* What the task asks: Each line that includes "Python" counts once; give the total and nothing besides.

* Material for this exercise:
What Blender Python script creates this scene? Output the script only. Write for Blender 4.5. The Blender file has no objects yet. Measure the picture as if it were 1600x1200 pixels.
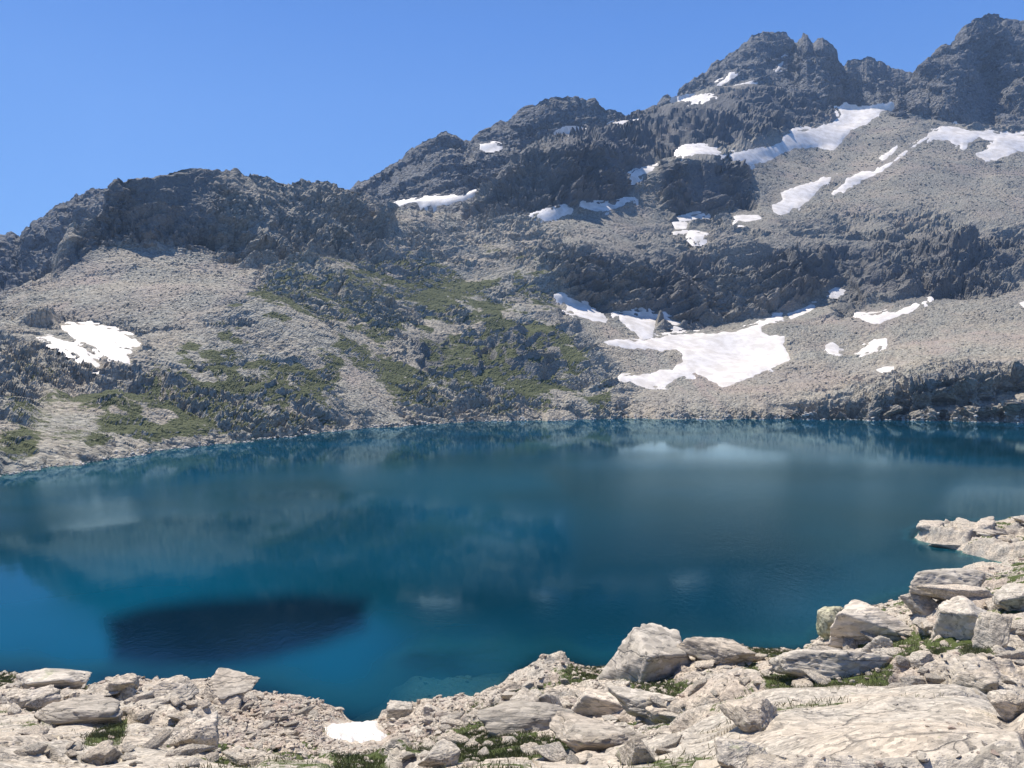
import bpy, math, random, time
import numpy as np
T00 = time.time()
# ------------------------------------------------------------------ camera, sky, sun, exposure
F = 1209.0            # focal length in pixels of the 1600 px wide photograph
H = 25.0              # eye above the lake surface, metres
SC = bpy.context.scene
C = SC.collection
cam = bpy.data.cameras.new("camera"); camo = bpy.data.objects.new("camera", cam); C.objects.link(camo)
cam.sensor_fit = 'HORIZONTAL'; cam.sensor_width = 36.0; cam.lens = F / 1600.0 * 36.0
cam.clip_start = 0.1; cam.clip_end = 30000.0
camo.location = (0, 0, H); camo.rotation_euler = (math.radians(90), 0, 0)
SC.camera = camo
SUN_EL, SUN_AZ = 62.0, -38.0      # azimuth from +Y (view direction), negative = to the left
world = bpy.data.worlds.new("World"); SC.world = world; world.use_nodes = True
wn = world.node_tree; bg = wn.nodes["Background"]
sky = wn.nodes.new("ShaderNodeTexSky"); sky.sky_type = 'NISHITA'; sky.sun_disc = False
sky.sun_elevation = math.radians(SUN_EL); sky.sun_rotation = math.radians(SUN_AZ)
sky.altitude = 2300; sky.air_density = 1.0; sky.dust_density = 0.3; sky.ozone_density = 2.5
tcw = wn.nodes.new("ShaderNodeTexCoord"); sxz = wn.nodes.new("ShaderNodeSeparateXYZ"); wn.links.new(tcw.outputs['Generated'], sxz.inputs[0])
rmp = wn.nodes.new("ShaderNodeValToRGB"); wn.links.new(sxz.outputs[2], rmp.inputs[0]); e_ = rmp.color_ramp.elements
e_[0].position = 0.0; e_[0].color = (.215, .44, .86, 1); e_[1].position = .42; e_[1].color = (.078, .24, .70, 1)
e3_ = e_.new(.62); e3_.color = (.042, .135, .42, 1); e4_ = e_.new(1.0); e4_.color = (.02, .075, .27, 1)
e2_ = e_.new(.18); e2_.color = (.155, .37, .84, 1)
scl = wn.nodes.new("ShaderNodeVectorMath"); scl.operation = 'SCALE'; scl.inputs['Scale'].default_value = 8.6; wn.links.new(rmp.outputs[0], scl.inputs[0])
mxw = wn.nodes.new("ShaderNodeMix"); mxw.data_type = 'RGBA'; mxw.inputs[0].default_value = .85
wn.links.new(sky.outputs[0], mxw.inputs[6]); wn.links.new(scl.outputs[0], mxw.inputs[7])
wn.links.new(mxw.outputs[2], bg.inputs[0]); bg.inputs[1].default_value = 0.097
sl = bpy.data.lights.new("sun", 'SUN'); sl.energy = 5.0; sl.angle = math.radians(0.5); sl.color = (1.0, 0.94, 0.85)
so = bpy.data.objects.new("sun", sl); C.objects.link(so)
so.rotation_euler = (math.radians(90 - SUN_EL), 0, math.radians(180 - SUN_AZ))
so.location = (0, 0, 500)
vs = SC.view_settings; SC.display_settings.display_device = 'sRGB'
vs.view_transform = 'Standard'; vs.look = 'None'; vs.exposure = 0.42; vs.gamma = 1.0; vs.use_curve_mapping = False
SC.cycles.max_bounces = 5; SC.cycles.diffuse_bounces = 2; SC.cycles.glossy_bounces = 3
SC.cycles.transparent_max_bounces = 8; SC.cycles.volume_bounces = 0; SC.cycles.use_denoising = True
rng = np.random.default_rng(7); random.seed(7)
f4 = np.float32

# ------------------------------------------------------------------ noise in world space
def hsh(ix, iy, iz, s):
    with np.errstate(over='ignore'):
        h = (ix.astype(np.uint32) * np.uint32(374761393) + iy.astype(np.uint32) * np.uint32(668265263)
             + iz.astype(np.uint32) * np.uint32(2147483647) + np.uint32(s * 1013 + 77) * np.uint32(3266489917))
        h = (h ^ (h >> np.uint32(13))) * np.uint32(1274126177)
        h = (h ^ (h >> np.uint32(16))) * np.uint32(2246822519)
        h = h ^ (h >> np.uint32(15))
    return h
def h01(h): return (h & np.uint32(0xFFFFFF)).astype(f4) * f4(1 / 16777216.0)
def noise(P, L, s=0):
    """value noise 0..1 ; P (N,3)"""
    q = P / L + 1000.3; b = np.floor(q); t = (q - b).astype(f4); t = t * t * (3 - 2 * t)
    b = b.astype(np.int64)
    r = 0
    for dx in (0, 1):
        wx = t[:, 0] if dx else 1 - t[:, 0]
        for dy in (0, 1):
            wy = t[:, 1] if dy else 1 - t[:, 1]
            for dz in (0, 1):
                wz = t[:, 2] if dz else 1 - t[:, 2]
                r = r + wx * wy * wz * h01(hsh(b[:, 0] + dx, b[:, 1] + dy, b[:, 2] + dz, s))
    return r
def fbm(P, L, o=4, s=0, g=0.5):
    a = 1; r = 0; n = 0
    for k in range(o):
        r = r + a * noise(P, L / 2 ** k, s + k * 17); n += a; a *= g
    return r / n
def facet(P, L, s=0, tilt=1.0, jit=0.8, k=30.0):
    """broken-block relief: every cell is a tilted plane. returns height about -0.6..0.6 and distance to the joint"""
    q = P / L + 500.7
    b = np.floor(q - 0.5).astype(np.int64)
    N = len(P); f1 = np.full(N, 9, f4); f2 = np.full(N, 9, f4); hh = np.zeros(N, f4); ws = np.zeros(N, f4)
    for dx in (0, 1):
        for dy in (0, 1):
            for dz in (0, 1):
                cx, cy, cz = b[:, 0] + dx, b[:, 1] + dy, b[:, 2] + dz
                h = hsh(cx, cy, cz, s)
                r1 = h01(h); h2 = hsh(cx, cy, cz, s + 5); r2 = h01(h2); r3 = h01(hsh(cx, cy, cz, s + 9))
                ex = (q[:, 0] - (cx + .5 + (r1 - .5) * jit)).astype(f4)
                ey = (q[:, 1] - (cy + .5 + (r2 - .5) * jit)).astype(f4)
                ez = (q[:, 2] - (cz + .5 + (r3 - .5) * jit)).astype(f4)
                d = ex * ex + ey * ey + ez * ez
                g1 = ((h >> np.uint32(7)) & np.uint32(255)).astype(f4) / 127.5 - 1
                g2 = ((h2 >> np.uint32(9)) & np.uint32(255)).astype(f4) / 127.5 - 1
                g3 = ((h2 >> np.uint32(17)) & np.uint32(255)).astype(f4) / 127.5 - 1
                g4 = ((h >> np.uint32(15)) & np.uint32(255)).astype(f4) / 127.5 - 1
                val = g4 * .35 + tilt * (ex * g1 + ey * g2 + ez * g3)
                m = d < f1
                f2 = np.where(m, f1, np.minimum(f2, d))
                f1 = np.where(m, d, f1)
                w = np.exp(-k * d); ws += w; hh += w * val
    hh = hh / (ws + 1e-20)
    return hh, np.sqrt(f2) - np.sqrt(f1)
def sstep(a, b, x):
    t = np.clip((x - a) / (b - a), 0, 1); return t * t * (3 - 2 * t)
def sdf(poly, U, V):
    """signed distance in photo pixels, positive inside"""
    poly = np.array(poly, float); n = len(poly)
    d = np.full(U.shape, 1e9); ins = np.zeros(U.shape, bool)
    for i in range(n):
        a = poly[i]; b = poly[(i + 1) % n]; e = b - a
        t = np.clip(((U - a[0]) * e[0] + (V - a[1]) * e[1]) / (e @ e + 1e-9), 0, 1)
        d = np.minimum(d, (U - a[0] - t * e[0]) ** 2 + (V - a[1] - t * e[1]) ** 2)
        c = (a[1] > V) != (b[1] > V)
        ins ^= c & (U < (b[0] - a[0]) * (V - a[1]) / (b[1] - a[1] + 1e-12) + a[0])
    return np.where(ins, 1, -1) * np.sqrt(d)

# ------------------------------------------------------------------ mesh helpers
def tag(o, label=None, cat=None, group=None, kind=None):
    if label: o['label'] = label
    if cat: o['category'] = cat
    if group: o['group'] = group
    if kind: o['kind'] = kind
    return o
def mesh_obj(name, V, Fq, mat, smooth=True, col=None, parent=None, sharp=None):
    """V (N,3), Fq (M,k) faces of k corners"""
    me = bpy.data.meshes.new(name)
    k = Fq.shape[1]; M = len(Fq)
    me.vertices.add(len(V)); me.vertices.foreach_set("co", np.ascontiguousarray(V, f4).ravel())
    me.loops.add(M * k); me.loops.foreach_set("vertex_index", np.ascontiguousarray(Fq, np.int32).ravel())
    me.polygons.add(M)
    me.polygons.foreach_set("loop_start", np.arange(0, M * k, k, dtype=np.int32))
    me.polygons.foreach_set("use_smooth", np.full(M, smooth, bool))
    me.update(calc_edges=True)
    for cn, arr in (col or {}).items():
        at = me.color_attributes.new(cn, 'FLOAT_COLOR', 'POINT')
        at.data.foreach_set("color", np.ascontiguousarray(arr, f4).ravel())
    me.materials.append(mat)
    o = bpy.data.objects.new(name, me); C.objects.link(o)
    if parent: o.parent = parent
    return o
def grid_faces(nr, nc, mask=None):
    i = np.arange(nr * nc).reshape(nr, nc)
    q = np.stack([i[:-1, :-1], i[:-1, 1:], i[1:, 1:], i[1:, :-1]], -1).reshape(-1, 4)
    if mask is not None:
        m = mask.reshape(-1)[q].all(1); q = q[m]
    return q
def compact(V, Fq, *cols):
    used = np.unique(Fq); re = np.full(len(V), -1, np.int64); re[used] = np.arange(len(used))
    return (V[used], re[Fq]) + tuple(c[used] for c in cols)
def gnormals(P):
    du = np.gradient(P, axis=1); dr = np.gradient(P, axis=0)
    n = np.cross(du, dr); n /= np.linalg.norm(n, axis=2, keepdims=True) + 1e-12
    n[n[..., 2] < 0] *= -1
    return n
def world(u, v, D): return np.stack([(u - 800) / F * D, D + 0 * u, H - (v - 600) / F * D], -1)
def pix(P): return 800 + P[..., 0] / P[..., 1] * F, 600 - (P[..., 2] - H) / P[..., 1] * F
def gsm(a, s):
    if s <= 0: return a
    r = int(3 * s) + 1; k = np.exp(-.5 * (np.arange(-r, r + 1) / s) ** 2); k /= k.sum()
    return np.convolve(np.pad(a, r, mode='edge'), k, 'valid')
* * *
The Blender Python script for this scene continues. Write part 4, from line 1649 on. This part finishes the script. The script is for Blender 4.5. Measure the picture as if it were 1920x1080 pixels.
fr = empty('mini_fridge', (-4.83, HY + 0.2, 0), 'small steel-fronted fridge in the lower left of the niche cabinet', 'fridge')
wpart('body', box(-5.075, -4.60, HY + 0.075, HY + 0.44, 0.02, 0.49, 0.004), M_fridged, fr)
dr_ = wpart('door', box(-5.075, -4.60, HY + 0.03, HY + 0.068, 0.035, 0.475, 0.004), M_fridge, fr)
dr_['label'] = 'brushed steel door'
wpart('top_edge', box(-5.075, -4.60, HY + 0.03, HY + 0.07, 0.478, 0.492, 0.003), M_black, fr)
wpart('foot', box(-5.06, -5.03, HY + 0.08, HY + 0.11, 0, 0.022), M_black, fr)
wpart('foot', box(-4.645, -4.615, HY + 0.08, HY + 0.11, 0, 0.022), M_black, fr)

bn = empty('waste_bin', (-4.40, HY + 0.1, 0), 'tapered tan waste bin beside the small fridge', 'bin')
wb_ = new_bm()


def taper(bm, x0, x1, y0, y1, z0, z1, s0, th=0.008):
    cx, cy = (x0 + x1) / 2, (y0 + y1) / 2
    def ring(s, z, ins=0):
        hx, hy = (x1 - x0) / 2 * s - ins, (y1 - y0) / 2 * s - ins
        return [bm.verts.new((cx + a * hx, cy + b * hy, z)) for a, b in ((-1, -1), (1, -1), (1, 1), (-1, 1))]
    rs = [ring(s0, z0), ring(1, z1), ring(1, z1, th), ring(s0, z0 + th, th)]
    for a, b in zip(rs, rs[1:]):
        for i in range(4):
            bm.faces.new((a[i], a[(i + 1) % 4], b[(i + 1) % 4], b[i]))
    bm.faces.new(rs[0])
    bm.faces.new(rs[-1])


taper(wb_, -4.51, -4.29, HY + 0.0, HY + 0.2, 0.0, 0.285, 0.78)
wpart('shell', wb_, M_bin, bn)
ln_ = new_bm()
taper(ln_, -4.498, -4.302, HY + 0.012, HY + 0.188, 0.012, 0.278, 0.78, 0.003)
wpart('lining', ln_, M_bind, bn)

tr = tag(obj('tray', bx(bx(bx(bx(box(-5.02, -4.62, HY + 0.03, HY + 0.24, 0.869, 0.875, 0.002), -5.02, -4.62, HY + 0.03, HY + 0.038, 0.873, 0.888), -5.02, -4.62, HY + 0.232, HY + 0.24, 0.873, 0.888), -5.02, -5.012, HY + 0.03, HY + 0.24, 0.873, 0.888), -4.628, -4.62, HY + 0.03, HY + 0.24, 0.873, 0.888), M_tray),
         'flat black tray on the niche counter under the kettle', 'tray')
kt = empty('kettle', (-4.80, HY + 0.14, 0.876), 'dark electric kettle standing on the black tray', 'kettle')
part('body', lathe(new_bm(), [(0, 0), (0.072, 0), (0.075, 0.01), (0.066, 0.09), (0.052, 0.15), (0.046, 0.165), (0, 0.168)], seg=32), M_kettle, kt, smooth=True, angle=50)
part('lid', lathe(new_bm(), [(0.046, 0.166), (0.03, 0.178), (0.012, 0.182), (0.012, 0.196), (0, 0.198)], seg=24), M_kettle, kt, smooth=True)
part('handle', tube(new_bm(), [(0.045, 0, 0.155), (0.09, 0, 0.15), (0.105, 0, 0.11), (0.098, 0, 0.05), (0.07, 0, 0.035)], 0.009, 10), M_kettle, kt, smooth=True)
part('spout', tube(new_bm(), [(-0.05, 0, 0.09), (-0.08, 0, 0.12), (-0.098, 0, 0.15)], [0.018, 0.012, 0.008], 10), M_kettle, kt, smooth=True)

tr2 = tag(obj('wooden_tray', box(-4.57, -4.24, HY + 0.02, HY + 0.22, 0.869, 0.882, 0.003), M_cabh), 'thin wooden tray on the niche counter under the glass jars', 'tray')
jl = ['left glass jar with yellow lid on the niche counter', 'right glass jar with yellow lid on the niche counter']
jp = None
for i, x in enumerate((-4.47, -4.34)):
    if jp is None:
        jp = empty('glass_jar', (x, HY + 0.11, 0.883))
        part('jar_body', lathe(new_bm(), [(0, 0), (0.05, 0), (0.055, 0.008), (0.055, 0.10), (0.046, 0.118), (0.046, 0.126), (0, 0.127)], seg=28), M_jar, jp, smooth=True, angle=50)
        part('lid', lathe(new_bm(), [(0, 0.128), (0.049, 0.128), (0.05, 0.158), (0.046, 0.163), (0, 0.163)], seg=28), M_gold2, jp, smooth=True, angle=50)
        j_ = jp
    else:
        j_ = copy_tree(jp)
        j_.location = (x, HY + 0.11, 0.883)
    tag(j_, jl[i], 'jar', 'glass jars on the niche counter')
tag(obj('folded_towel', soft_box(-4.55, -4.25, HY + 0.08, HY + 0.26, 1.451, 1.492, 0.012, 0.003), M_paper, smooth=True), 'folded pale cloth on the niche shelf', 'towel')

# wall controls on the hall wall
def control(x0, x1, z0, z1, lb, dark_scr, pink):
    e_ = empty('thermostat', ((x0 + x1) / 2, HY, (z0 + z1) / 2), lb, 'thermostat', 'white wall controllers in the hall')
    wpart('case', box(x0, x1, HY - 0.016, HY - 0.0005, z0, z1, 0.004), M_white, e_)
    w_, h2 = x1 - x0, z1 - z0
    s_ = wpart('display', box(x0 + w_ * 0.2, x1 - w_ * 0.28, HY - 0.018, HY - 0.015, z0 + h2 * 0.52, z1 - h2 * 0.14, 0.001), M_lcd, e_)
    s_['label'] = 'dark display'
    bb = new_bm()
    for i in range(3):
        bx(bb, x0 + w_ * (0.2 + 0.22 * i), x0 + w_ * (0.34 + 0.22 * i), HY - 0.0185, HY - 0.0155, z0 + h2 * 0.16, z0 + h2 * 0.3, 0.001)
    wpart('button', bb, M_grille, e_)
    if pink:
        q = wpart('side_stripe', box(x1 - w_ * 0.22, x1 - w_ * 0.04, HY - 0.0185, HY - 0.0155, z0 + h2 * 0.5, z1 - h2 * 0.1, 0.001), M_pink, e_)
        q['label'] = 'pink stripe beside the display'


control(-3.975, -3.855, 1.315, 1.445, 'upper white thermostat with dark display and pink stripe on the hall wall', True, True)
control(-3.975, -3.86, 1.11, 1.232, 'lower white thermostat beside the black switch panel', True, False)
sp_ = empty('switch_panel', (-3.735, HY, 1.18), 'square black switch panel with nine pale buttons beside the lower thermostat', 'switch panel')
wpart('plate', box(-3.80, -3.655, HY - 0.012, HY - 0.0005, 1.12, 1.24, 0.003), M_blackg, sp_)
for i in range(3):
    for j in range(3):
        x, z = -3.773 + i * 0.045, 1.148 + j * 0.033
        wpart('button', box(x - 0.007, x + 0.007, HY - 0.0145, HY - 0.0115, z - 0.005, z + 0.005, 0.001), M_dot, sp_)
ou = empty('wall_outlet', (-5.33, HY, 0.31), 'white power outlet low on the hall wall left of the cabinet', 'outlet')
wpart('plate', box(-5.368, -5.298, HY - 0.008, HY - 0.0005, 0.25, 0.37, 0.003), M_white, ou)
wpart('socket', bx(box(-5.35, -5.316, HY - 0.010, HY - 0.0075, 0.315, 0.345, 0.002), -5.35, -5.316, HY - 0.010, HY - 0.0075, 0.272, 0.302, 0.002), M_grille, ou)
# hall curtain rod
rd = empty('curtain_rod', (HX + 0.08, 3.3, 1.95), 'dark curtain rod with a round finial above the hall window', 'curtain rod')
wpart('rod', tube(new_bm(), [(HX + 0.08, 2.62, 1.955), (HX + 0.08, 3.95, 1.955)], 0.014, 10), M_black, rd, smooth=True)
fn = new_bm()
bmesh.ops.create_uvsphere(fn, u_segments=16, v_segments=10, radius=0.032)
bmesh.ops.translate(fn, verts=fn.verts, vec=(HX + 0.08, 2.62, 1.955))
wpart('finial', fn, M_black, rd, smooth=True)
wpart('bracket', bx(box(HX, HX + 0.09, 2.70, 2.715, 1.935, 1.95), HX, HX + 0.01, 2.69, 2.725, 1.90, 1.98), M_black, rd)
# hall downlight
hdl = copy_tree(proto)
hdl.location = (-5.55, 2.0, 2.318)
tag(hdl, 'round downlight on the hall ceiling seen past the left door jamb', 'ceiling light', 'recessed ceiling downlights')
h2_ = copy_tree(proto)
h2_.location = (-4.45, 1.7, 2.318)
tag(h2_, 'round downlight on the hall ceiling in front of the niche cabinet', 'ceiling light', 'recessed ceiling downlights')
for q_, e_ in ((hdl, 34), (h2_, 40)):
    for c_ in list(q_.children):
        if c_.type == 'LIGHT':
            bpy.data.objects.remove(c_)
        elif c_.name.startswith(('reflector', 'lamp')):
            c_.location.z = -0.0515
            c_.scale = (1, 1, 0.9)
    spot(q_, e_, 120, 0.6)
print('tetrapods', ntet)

* Answer to this problem: 2